Одной из тем, обсуждавшихся в застольях Михаила Фёдоровича, был «Проект вечного мира» аббата Сен-Пьера. Говорили о необходимости сокращения вооружённых сил, о пресечении всяких поползновений на власть победоносных генералов. Конечно, наиболее убедительным примером необходимости последнего была фигура недавно скончавшегося императора Франции. Все сходились на мнении, что «через 100 лет не будет уже постоянной армии» и что «идея вечного мира в настоящее время весьма абсурдна». Все полагались на будущее, на то что люди станут разумнее. Пушкин эту мысль выразил так:
— Не может быть, чтобы людям со временем не стала ясна жестокость войны, так же как им стали ясны рабство, королевская власть и тому подобное. Они убедятся, что наше предназначение — есть, пить и быть свободными.
Дискутировали увлечённо и со знанием обсуждаемой темы, с пониманием её актуальности для человечества ещё на долгие-долгие годы. Е. Н. Орлова писала брату: «Мы очень часто видели Пушкина, который приходит спорить с мужем о всевозможных предметах. Его теперешний конёк — вечный мир аббата Сен-Пьера. Он убеждён, что правительства, совершенствуясь, постепенно водворят вечный и всеобщий мир. Я хотела бы видеть, как бы ты сцепился с этим спорщиком».
Не пришлось. 8 января 1822 года Орловы навсегда покинули Кишинёв.
В кампании 1807 года Иван Васильевич был ранен штыком в лицо, что, конечно, его не украсило. Современник так описывал внешность Сабанеева: «Росту не более двух аршин и трёх вершков[42]
, нос красный, губы отдутые, глаза весьма близорукие, рыже-русые волосы, осиплый и прерывистый голос… Он говорил как будто бы бранился. Человек желчный, спазматический и невоздержанный» (68, 373).В войне со шведами Иван Васильевич находился в составе отряда, перешедшего по льду Ботнический залив, участвовал в ряде схваток с противником и опять был ранен. Войну закончил генерал-майором. В 1810–1811 годах ещё раз повоевал с турками. При Разграде он пленил пашу, при Батине командовал левым флангом русской армии. Его действия при Рущуке и Слободзее были отмечены особыми похвалами Кутузова. Сабанеев получил чин генерал-лейтенанта и назначение вторым уполномоченным от России на мирных переговорах в Бухаресте.

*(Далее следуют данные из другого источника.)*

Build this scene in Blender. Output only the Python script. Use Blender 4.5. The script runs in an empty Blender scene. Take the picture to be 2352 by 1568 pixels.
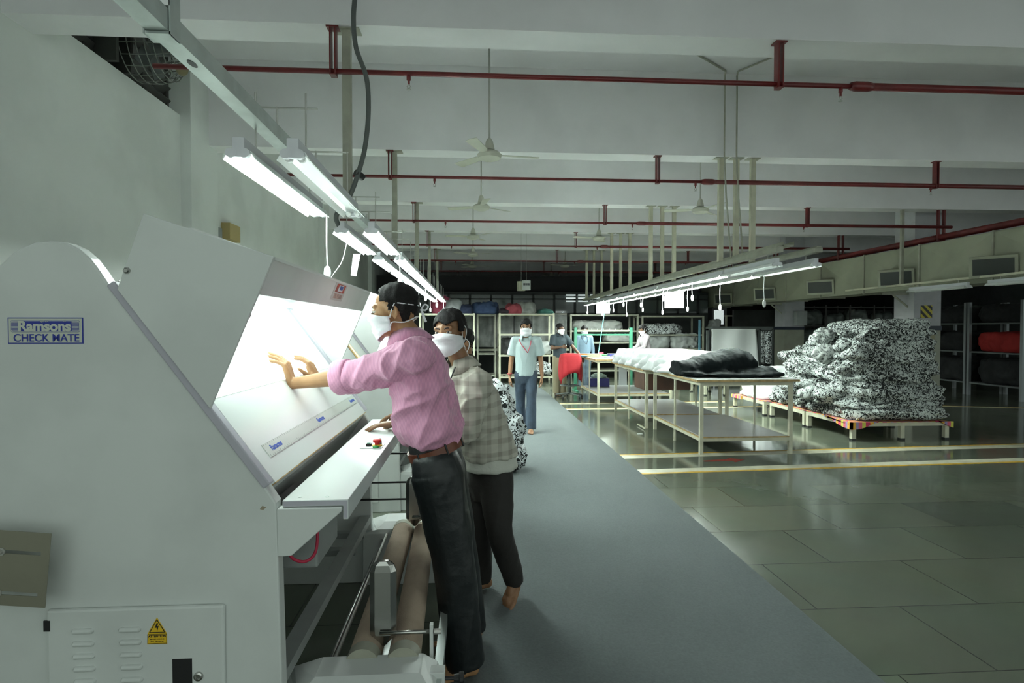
import bpy, bmesh, math, random
from mathutils import Vector, Matrix, noise
random.seed(7)
V = Vector
C = bpy.context.scene.collection
PI = math.pi
ORD = ['first','second','third','fourth','fifth','sixth','seventh','eighth','ninth','tenth','eleventh','twelfth']

# ---------------------------------------------------------------- camera
FPX = 1350.0
CAMZ = 1.5
cam_d = bpy.data.cameras.new('camera')
cam = bpy.data.objects.new('camera', cam_d)
C.objects.link(cam)
cam_d.sensor_width = 36.0
cam_d.lens = FPX/2352*36.0
cam_d.clip_start = 0.05
cam_d.clip_end = 200
cam.location = (0, 0, CAMZ)
cam.rotation_euler = (math.radians(90-1.23), 0, math.radians(-3.86))
bpy.context.scene.camera = cam
CR = cam.rotation_euler.to_matrix()
def P(u, v, Y):
    """world point on the plane y=Y that the photo shows at pixel u,v"""
    d = CR @ V(((u-1176)/FPX, -(v-784)/FPX, -1))
    t = Y/d.y
    return V((d.x*t, Y, CAMZ+d.z*t))
def PZ(u, v, z):
    d = CR @ V(((u-1176)/FPX, -(v-784)/FPX, -1))
    t = (z-CAMZ)/d.z
    return V((d.x*t, d.y*t, z))

# ---------------------------------------------------------------- materials
MATS = {}
def node_mat(name):
    m = bpy.data.materials.new(name); m.use_nodes = True
    nt = m.node_tree; b = nt.nodes['Principled BSDF']
    return m, nt, b
def mat(name, col, rough=0.5, metal=0.0, var=0.0, vscale=6.0, bump=0.0, bscale=40.0, spec=0.5, alpha=1.0, trans=0.0, sheen=0.0, col2=None):
    if name in MATS: return MATS[name]
    m, nt, b = node_mat(name)
    b.inputs['Base Color'].default_value = (*col, 1)
    b.inputs['Roughness'].default_value = rough
    b.inputs['Metallic'].default_value = metal
    b.inputs['Specular IOR Level'].default_value = spec
    if trans: b.inputs['Transmission Weight'].default_value = trans
    if alpha < 1: b.inputs['Alpha'].default_value = alpha
    if sheen: b.inputs['Sheen Weight'].default_value = sheen
    tc = nt.nodes.new('ShaderNodeTexCoord')
    if var > 0 or col2:
        n = nt.nodes.new('ShaderNodeTexNoise'); n.inputs['Scale'].default_value = vscale; n.inputs['Detail'].default_value = 5
        nt.links.new(tc.outputs['Object'], n.inputs['Vector'])
        mx = nt.nodes.new('ShaderNodeMix'); mx.data_type = 'RGBA'
        c2 = col2 if col2 else tuple(max(0, c*(1-var)) for c in col)
        mx.inputs[6].default_value = (*col, 1); mx.inputs[7].default_value = (*c2, 1)
        r = nt.nodes.new('ShaderNodeMapRange'); r.inputs[1].default_value = .42; r.inputs[2].default_value = .62
        nt.links.new(n.outputs['Fac'], r.inputs[0]); nt.links.new(r.outputs[0], mx.inputs[0])
        nt.links.new(mx.outputs[2], b.inputs['Base Color'])
    if bump > 0:
        n2 = nt.nodes.new('ShaderNodeTexNoise'); n2.inputs['Scale'].default_value = bscale; n2.inputs['Detail'].default_value = 3
        nt.links.new(tc.outputs['Object'], n2.inputs['Vector'])
        bp = nt.nodes.new('ShaderNodeBump'); bp.inputs['Strength'].default_value = bump; bp.inputs['Distance'].default_value = .01
        nt.links.new(n2.outputs['Fac'], bp.inputs['Height']); nt.links.new(bp.outputs[0], b.inputs['Normal'])
    MATS[name] = m
    return m
def emit(name, col, s):
    if name in MATS: return MATS[name]
    m, nt, b = node_mat(name)
    b.inputs['Base Color'].default_value = (*col, 1)
    b.inputs['Emission Color'].default_value = (*col, 1)
    b.inputs['Emission Strength'].default_value = s
    MATS[name] = m
    return m

wallm = mat('wall_paint', (.76,.79,.76), .75, var=.10, vscale=1.3, bump=.08, bscale=30)
ceilm = mat('ceiling_paint', (.80,.79,.805), .8, var=.06, vscale=1.0)
beamm = mat('beam_paint', (.82,.815,.825), .8, var=.07, vscale=1.5)
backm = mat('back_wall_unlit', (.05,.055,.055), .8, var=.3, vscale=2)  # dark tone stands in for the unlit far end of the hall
paint = mat('machine_paint', (.66,.69,.67), .42, var=.09, vscale=3.2, bump=.02, bscale=90)
paint2 = mat('machine_edge_lilac', (.47,.46,.52), .5, var=.05)
darkpaint = mat('machine_dark', (.10,.115,.11), .5, var=.2)
steel = mat('galvanised_steel', (.55,.60,.58), .38, .75, var=.12, vscale=9)
chrome = mat('chrome', (.46,.46,.44), .24, 1.0)
rod_m = mat('dull_rod', (.45,.45,.42), .45, .6)
redpipe = mat('red_pipe_paint', (.15,.014,.014), .42, var=.25, vscale=7)
cream = mat('cream_paint', (.56,.55,.42), .45, var=.14, vscale=8)
creamdim = mat('khaki_paint', (.36,.36,.29), .5, var=.16, vscale=8)
white = mat('white_plastic', (.78,.79,.78), .4)
fanm = mat('fan_cream', (.50,.50,.42), .4, var=.05)
black = mat('black', (.012,.012,.013), .5)
greycable = mat('grey_cable', (.09,.10,.095), .55, bump=.3, bscale=120)
wood = mat('ply_edge', (.48,.33,.14), .5, var=.35, vscale=14)
brownm = mat('brown_board', (.10,.045,.025), .45, var=.3, vscale=4)
laminate = mat('grey_laminate', (.42,.42,.43), .3, var=.10, vscale=3)
ductm = mat('duct_paint', (.35,.36,.27), .55, var=.16, vscale=1.4)
ductdark = mat('duct_grille', (.03,.035,.03), .5)
tubeon = emit('tube_lit', (.88,1.0,.95), 44.0)
tubeon2 = emit('tube_lit_row', (.88,1.0,.93), 54.0)
reflm = mat('fixture_reflector', (.82,.85,.84), .28, .55)
fixt = mat('fixture_body', (.62,.63,.66), .4)
beltl = mat('brown_leather', (.16,.045,.02), .4, var=.25, vscale=20)
skin1 = mat('skin_tan', (.40,.215,.10), .5, var=.14, vscale=14, bump=.06, bscale=160)
skin2 = mat('skin_brown', (.27,.135,.065), .5, var=.14, vscale=14, bump=.06, bscale=160)
skin3 = mat('skin_dark', (.13,.065,.035), .5, var=.12, vscale=14)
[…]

Во время Отечественной войны Иван Васильевич был начальником штаба 3-й Западной армии, в заграничных походах оставался в этой же должности при Барклае-де-Толли. Участвовал во многих сражениях, отличился при Кульме и был награждён орденом Святого Александра Невского с алмазами. В 1815–1818 годах оставался во Франции в русском Оккупационном корпусе.
По возвращении в Россию Сабанеева назначили командующим 6-м пехотным корпусом 2-й армии, расквартированной на юге России. Знакомство с корпусом Иван Васильевич начал с 17-й дивизии. Положение в ней оказалось угнетающим. Сабанеев писал начальнику штаба 2-й армии генералу П. Д. Киселёву: «Какого ожидать успеха там, где сам дивизионный командир бьёт солдат по зубам? Нельзя без сердечного сокрушения видеть ужасное уныние измученных учением и переделкой амуниции солдат. Все усилия честных начальников недостаточны: нужна законная система для управления войсками. Пора, давно пора!.. Всё сводится к наружности, учебному шагу, выправке и прочее» (94, 78–79).
Иван Васильевич со страхом думал о возможности высочайшего смотра: «Если не будет войны, так будет смотр. Лично для меня последнее хуже первого». Царь и временщик А. А. Аракчеев страдали фронтоманией, и Сабанеев не жаловал обоих:
— Раб и льстец осмеливается говорить государю, что не поверил бы, что в победоносной армии Его Величества есть такой слабый по фронтовой службе батальон, как будто фронтовая механика есть необходимость для победы. Кто служил, тот знает, что для победы нужно. А как государь видит одну только наружность, то все прочие ни о чём другом не думают. Тиранство стало необходимым: учебный шаг, хорошая стойка, быстрый взор, ружейная скобка против рта, параллельность шеренг, неподвижность. У нас солдат для аммуниции, а не аммуниция для солдат.
По поводу этих сетований Киселёв просил А. А. Закревского, дежурного генерала Главного штаба и приятеля Сабанеева, чтобы он урезонил последнего, ибо он «говорит и пишет, что ученье для него статья последняя и в военном деле не нужная и что он служит не для парадов и смотров. Всё сие он может думать, но толковать офицерам не следует».